Vijftien winters in Las Palmas, ik heb wel eens vervelender dingen meegemaakt. Als ik in Maastricht ben, gaat Lluis me op de hoogte houden van de vorderingen (beweert hij).

Terug naar alledag stap ik een week terug doodgemoedereerd in bus 12, hier op het plein, en dan valt me voor de zoveelste keer een grote annonce van Tezenis op. Het is een merk BH’s dat aan de weg aan het timmeren is. In de advertentie heeft men het over “sujetadores bralette”, “sujetadores” is Spaans voor BH’s, maar waar dat “bralette” voor staat, is mij een raadsel. Ik zie overal in de stad kleurenfoto’s van jongedames hangen, met een BH in de kleuren groen (mooi), roze (minder) en paars (moet ik aan wennen). Voor een tientje – te geef.
In de bus zit ik naast een meisje dat op haar polo heeft staan: YOU KNO I DON’T CARE. CIAO! Een praatje met haar maken zie ik me zo snel nog niet doen.
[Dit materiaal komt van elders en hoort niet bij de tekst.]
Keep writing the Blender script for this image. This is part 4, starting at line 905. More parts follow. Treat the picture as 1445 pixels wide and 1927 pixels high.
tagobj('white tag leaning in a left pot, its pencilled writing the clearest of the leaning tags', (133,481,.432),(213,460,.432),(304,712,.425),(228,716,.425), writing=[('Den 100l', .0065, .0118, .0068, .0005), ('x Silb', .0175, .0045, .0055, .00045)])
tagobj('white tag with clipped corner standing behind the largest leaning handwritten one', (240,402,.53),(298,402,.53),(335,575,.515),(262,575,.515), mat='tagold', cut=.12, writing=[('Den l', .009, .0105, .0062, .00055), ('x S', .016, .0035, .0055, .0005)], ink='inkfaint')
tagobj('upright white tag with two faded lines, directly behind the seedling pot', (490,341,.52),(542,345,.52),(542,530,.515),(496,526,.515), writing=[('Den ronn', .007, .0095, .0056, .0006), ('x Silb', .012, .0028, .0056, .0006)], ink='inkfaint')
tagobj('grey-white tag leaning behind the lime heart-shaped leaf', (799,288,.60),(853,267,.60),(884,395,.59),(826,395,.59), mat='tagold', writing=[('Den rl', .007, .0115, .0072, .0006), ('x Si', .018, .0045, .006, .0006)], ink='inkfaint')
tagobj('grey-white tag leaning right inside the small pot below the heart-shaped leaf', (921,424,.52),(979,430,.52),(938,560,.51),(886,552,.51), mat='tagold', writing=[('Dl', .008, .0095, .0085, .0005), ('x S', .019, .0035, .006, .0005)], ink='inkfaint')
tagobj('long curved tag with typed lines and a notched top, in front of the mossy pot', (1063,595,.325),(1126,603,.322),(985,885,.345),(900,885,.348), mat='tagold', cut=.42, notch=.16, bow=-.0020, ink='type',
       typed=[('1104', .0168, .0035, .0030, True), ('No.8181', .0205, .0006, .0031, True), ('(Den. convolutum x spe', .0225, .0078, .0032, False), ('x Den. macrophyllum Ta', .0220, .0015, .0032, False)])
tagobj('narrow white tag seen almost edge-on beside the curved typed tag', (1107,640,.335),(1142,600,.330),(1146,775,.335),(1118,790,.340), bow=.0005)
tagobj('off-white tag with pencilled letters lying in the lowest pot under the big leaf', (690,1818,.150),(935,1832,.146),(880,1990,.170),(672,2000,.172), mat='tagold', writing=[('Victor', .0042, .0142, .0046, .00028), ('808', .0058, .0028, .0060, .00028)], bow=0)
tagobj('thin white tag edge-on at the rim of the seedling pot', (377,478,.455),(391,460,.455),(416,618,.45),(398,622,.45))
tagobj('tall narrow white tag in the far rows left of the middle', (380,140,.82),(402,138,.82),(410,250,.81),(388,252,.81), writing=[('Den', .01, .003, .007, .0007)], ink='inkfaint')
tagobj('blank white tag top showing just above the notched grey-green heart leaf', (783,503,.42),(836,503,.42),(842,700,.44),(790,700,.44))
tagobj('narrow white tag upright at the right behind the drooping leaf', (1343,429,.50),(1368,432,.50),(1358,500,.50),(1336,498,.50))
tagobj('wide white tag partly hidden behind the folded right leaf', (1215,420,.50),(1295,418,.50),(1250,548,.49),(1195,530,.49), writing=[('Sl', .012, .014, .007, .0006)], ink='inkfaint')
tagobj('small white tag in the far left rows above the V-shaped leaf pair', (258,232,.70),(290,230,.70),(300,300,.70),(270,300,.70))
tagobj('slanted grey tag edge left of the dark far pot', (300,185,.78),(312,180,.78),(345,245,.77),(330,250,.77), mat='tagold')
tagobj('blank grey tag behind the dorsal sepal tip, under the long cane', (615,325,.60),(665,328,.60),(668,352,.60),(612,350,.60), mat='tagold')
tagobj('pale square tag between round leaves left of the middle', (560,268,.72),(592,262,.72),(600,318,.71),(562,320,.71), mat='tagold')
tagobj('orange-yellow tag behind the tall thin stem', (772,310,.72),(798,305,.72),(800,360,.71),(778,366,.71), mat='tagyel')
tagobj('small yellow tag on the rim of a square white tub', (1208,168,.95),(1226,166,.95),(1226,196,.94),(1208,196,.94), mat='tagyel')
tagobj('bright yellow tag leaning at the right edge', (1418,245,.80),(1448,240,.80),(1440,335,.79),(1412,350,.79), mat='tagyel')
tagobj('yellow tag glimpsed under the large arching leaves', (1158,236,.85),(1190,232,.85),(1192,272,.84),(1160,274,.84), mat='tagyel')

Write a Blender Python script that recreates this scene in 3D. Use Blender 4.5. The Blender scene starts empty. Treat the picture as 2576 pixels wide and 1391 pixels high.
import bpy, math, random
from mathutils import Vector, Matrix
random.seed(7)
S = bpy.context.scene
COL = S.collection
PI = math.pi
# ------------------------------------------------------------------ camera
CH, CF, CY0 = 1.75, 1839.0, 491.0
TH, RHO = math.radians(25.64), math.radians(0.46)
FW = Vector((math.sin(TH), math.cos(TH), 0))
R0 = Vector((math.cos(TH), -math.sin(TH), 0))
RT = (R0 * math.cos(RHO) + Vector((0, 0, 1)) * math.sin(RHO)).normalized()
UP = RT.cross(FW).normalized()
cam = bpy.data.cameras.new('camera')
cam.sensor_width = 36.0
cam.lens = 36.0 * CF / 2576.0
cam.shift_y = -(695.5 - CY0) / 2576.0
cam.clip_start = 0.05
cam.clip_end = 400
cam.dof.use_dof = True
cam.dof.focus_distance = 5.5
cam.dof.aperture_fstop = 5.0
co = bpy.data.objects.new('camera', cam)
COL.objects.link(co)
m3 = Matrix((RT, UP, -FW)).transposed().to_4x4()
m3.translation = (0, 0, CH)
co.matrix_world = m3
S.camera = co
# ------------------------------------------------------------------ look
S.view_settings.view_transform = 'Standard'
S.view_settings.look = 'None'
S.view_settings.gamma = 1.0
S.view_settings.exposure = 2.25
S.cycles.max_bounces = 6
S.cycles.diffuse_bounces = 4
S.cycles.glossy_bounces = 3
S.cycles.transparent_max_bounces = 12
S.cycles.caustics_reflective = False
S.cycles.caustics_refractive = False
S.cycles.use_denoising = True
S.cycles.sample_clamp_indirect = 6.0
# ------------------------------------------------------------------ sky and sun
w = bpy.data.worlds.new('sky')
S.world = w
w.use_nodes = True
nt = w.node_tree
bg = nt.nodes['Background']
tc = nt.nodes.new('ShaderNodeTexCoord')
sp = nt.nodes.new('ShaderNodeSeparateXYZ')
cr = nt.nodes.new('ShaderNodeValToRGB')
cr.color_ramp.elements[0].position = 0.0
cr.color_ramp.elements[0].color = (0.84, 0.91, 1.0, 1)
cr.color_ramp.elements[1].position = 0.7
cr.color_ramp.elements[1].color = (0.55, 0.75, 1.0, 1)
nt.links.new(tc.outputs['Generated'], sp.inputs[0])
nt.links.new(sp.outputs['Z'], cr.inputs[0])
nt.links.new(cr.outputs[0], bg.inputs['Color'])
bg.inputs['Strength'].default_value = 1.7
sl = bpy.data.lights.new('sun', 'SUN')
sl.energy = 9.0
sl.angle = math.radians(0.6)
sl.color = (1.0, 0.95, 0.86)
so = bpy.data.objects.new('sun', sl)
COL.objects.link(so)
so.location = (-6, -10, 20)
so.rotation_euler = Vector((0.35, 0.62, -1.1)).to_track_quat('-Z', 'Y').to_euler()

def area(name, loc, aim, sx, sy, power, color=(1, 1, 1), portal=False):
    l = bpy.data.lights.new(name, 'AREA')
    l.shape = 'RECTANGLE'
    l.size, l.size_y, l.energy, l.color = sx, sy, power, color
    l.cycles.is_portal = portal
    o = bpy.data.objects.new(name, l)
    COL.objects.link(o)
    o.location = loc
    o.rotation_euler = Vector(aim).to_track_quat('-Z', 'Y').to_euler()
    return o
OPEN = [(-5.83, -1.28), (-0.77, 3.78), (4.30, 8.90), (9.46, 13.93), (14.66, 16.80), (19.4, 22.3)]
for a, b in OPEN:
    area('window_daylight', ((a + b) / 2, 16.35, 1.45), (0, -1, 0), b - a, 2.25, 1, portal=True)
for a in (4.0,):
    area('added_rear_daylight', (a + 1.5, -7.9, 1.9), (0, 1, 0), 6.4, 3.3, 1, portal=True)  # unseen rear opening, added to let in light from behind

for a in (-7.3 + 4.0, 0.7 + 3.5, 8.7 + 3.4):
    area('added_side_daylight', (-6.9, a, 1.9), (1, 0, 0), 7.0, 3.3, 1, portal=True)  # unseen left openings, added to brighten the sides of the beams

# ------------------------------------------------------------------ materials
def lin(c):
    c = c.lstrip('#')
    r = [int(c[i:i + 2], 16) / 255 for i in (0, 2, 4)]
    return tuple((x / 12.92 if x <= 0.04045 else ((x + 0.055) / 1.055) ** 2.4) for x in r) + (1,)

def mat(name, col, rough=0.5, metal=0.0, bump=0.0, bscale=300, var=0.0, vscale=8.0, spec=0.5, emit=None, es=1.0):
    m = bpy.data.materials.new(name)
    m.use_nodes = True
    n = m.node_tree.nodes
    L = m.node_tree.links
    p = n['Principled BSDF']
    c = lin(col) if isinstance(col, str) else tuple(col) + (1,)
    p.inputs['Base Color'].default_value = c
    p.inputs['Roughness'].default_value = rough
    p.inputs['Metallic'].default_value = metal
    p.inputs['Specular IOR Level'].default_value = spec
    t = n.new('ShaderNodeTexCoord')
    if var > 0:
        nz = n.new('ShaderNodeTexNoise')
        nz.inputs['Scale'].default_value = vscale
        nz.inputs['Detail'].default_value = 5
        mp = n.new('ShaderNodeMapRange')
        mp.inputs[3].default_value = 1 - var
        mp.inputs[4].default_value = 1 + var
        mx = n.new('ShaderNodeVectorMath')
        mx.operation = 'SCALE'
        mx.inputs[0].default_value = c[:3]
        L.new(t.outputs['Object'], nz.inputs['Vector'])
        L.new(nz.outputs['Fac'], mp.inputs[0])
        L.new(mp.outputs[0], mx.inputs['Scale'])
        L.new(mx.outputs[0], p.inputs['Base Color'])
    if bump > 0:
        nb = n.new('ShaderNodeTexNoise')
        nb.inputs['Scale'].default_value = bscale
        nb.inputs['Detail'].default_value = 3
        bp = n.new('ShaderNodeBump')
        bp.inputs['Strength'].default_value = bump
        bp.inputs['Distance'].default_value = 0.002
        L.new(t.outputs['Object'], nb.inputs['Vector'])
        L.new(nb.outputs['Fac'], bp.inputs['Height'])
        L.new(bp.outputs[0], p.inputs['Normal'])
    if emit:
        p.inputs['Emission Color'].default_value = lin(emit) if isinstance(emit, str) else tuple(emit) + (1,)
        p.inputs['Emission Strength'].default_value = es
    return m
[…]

Op de universiteit mag ik wel opschieten met mijn post en zo, want om half 5 ben ik alweer thuis besteld (zie boven). Dus laat ik o.a. Harry’s artikel over Veronica’s Lex Harding even voor wat het is. Bij zijn recente clips word ik aangenaam verrast door eentje van Train: “Hey Soul Sister” uit 2010. Bij de ouwetjes kijk ik er een van Marty Wilde af: “Teenager In Love” uit 1958. Harry mailt me later dat het een hit was van Dion & The Belmonts (Why must I be-e a teenager in love? maar dat wist ik al), maar dat de versie van Marty Wilde in Engeland hoge ogen heeft gegooid.

Op de terugweg in de bus en ook ‘s avonds op mijn weg naar het bibliotheekje bij het basketbalveld aan de boulevard krijg ik de ene na de andere slogan mee van een politieke partij. Het is hier net als in Nederland, is me verteld: de politiek laat zich graag en vooral zien vlak voordat er iets te verkiezen is. A.s. zondag is hier de Tweede Kamerverkiezing en dus slaat men nu de trommel.
De vijf partijen waar het hier vandaag de dag om draait, zijn van links naar rechts, met hun voorman erbij - dames als lijsttrekker zijn er niet: Podemos (Pablo Iglesias), PSOE (Pedro Sánchez), PP (Pablo Casado), Ciudadanos (Albert Rivera) en Vox (Santiago Abascal). Vox is de nieuwkomer, zo iets als de groep Wilders of Forum Voor Democratie. Die club kan nog best een rol van betekenis gaan spelen, omdat de algemene verwachting is dat de vier grote partijen net zoals de vorige keer allemaal zo’n 15-25% van de stemmen gaan krijgen. Zelfs per tweetal is dat te weinig voor een meerderheid. We gaan het zondag zien!
Wat heeft men het dan in het nagenoeg failliete Oekraïne gemakkelijk. Daar heeft een komiek zonder enig partijprogramma – zijn naam is Vladimir Zelenski – zo maar aan het langste politieke eind getrokken.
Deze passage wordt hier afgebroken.